Friday, January 11, 2013

This I Pray

Two days before the school sent letters to the parents suspending the current parent-child lunch policy in response to security concerns following the Sandy Hook shooting, I had lunch with my little Star Student in the elementary school cafeteria.  As lines of children looped around us, eventually "settling" themselves on the bench seats of the tables (as if six-year-old butts ever really settle anywhere), we opened our lunchboxes, surveyed the contents, and asked God to bless our lunches.  Together.  About two feet from the principal, which AJ's friend was good enough to repeatedly point out to me.  "That's our principal," she said with a mouth full of ham, cheese, and goldfish-shaped bread.  She leaned closer and hissed, "Scary!"

It was really rather hard to greet this warning with alarm, especially after the principal looked at her, smiled, and asked, "How is your lunch, K____?"

She smiled the missing-toothed grin of first grade and moved the mouth of her goldfish-shaped sandwich to answer, "Chewy."

It was all very first grade and very normal.  And that's partly my point.

I have read a number of rants on not having prayer in American schools and on the government keeping us from being Christian.

This assertion is patently untrue.

We do not have teacher-led, school-sanctioned and/or -mandated prayer in schools.  But any private citizen acting in a private capacity in the school building is not only perfectly capable of praying but has the full backing of the first amendment endorsing his freedom to do so.

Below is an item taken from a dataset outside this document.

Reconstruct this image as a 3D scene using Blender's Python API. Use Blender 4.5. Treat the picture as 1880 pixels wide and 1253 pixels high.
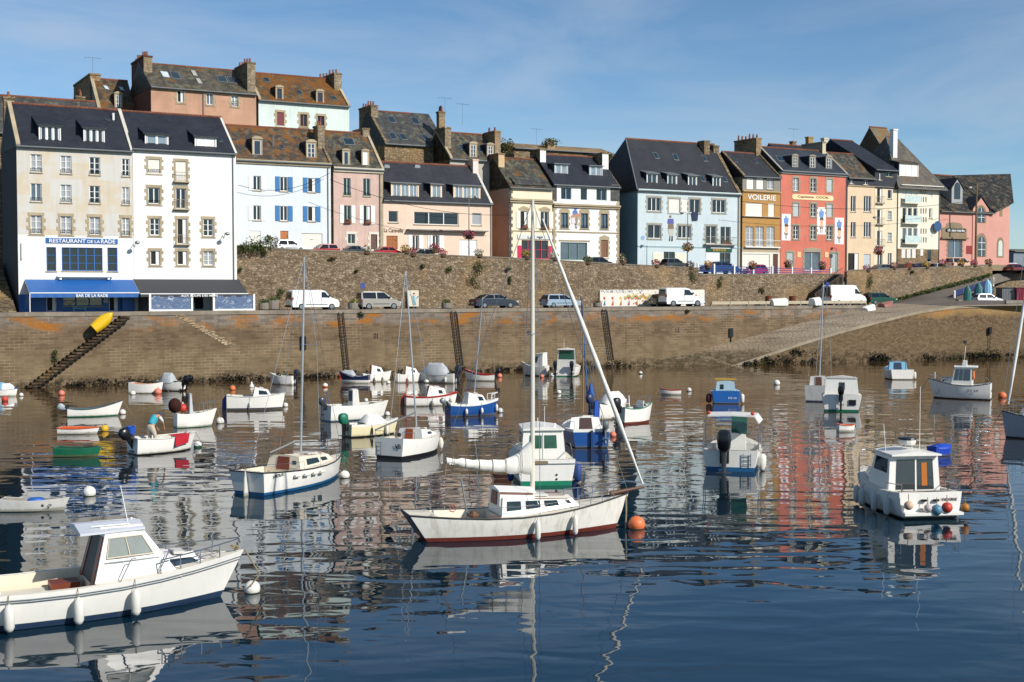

We spend lots of time saying, "Use it or lose it."  Well, my friends, this situation is one of those cases.  We have rights--not just rights to guns and rights to rant--but rights to assemble and to pray.  If you would really like to live the life of the sword, you can do that.  I would simply remind you that it was Jesus who said, "Those who live by the sword die by the sword" (the old interpretation of Matthew 26:52), not me.

But if we would like to keep our rights to assemble and pray, then I suggest that we use them!  The Lord clearly tells Christians, “Again, truly I tell you that if two of you on earth agree about anything they ask for, it will be done for them by my Father in heaven. For where two or three gather in my name, there am I with them.” (Matthew 18:19-20) And He has so much more power than I do!  When we pray, I see things change.  I have repeatedly been delivered from danger, healed, and preserved.  When there seems to be no escape, a way is made.  When it seems I will never forgive, love comes from a place not humanly possible.  HE is the way, the truth, and the light.  And this does not mean that I think you have to be in church to find HIM.  I believe beyond a shadow of a doubt that whoever seeks finds.  And I don't think it matters where they find HIM.  I think we will know them not by their congregation, affiliation, or baptism, or Christian FAITH but by their LOVE in the I Corinthians 13 sense--no matter where they come from.    

But that brings me back to our freedoms.

Do not fear, my friends.  We are clearly told, "But the fruit of the Spirit is love, joy, peace, forbearance, kindness, goodness, faithfulness, gentleness and self-control. Against such things there is no law" (Galatians 5:22-23, emphasis mine).

You see, all I am required to do I cannot be kept from doing.  The One I answer to has made a way for me.  Why should I complain?  Why should I worry?  I either believe in HIM or I don't.  And if I believe, why should I be afraid of the government, the principal ("scary," according to "K"), or anyone else?

And that takes me back once again to prayer and assembling.  Yes, I pray on my own, but I also pray in groups, and I have to tell you that my friend is on a kick that reminded me about group prayer.  She's into flash mobs today.  And she found a terrific one:



And then she said something fantastic.  She said, "The thing I love about flash mobs is the universal joy of the people who watch one.  It's totally universal.  It's in the international ones too.  Everybody stands surprised at first and confused watching all of these weird people, and then they change and smile and laugh.  There's joy in seeing this together."

And she was totally right.  There is joy in seeing this together!

About a year ago, I wrote a blog post on Christmas flash mobs.  And I'm reminded of that here in two very important ways.  First, by not praying together, we are missing the joy of seeing GOD work together.  And secondly, by not praying together, we are missing the opportunity of spreading the joy that comes by seeing a community at one in purpose and heart and joy, and wasn't that what the angels--what I consider the world's best EVER flash mob--said?  JOY TO THE WORLD!